In our example above, that we had foo with its value $#, if we are to follow this logic, Make will pass the value $# "verbatim", with no expansion at all, so the sub-make will effectively see a value $# for its foo variable, hence: when expanding in the context of its target, that happens to be 1, it will recursively expand foo(and its value: $#) to 1.
Actually, this is the "normal" behaviour that is evident in the first run of makefile, as evident in the example above.
So, for a lack of clear methodology, we are left to conclude, that this behaviour of either expand and then export or export and then expand is inconsistent.
That is, sometimes Make will choose the first method, where sometimes it will chose the second.
In our example, it was a command-line option (--environment--overrides), that acted as a deciding factor, as to what method Make has to choose.
But, can we really justify, that these - seemingly - unrelated features (i.e export/recursive vs. environment-overrides), will end up to have such a dramatic effect on each-other?
(Versions note: 4.0 and up).
make does export foo in expanded form, as can be seen here:
target:
#echo "'$$foo'"
Output:
$make foo='$#'
'target'
However, to pass its argument to sub-makes, it does not use the environment directly -- instead it stuffs everything into the variable MAKEFLAGS. And there it passes foo unexpanded:
target:
#echo "'$$MAKEFLAGS'"
Output:
$make foo='$#'
' -- foo=$$#'
To be clear: the sub-make does import foo from the environment, but that is then overridden by the setting from MAKEFLAGS.
When you specify --environment--overrides, that means that environment variables take precedence over settings in the makefile. The GNU make documentation does not explicitly specify what happens to variables passed in via MAKEFLAGS in the presence of --environment--overrides, but apparently they are overridden too.
From the docs:
Target-specific variables have the same priority as any other
makefile variable. Variables provided on the command line (and in the
environment if the '-e' option is in force) will take precedence.
Specifying the 'override' directive will allow the target-specific
variable value to be preferred.
So, a simple makefile, like:
# A pattern-specific variable assignment.
% : foo += file
all : x ;
# Target is a double-colon w/o dependencies, so Make will ALWAYS run its commands.
x ::
#echo '$(foo)'
Running, we get:
# Override makefile-level variables, with a command-line assignment.
$ make foo=cmd
cmd cmd cmd
# Set the value in the environment, And tell Make to prefer it over any makefile-level definitions.
$ foo=env make --environment-overrides
env file file
Returning now, to the quote above, from the documentation:
Variables provided on the command line (and in the environment if the '-e' option is in force) will take precedence.
It seems, that using either:
Command-line assignment.
Environment-set variables, AND using -e (--environment-overrides).
Have both the same effect, i.e. overrides the file-level (makefile) variable.
But, the results differ greatly.
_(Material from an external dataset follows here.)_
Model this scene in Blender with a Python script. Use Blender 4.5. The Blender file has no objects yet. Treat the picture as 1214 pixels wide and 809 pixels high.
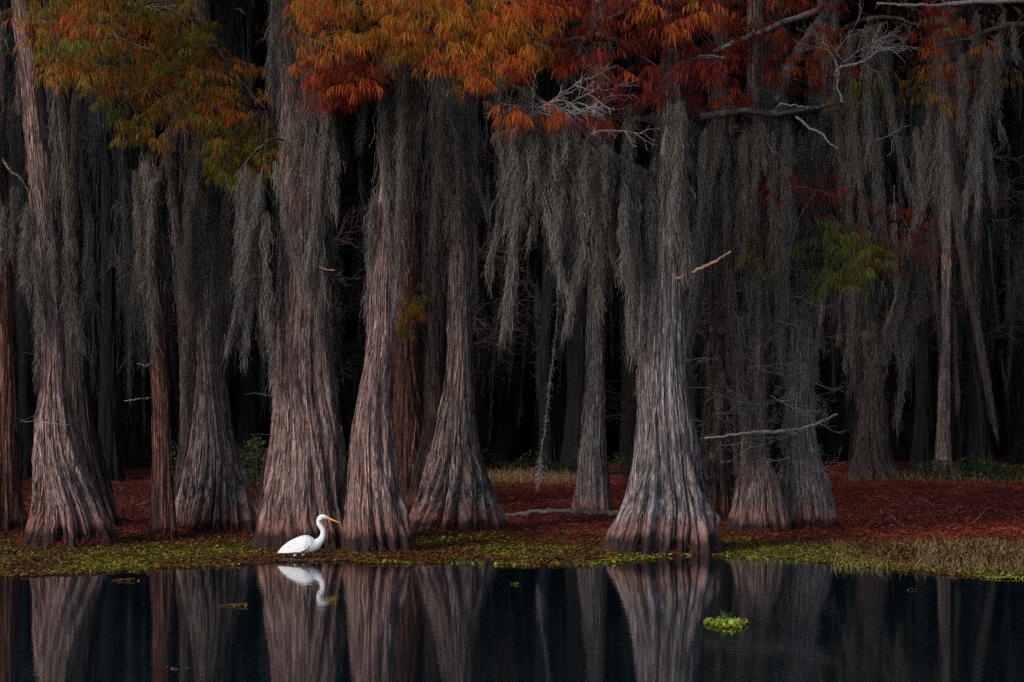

Remember that the value given in the command-line was: cmd, and the value given in the environment was: env.
Now, compare the values, given for a command-line override vs. an environment override:
cmd cmd cmd (for command-line override).
env file file (for environment override).
So, whereas for command-line, Make repeats the same value, i.e. cmd, 3 times, for environment-override, the situation is different. That is, Make will "repeat" the environment-level value: env only 1 time, and then repeats - none other - than the overridden file-level value: file.
Now, not only is the situation completely different for an "override" from command-line vs. an "override" from the environment, which is strange by itself, the problem here is much bigger.
Since, Make rules to give "priority" for a command-line (or environment) value, why does it insist to append "other" values (as in the case of environment-override, where Make appends "file file"), or in the case of a command-line override (where Make repeats the same value ***3* times). Seriously?
How does it make sense at all? And what is the justification for these inconsistent and strange results?
I believe the answer here is related to the answer to this other question of yours. (And possibly a bug in the env override version.)
The global variables and the target-specific variables are distinct variables.
The cmd cmd cmd result is because when you write %: foo += file make stores that as an addition to the current value of variable foo of the target-specific value of the variable foo which is file.
However, when you set foo on the command line make overrides the value of the target-specific variable foo to be cmd instead of file. So when make concats the variable each time it gets cmd cmd cmd.
That explanation should, I think, get you env env env then and I'm not sure why it doesn't. This could be a bug or it could be some other detail about how env override variables and target-specific variable values work. I'm not sure.
(Check the output of make -p for both these cases to see what I mean about the target-specific variable's value.)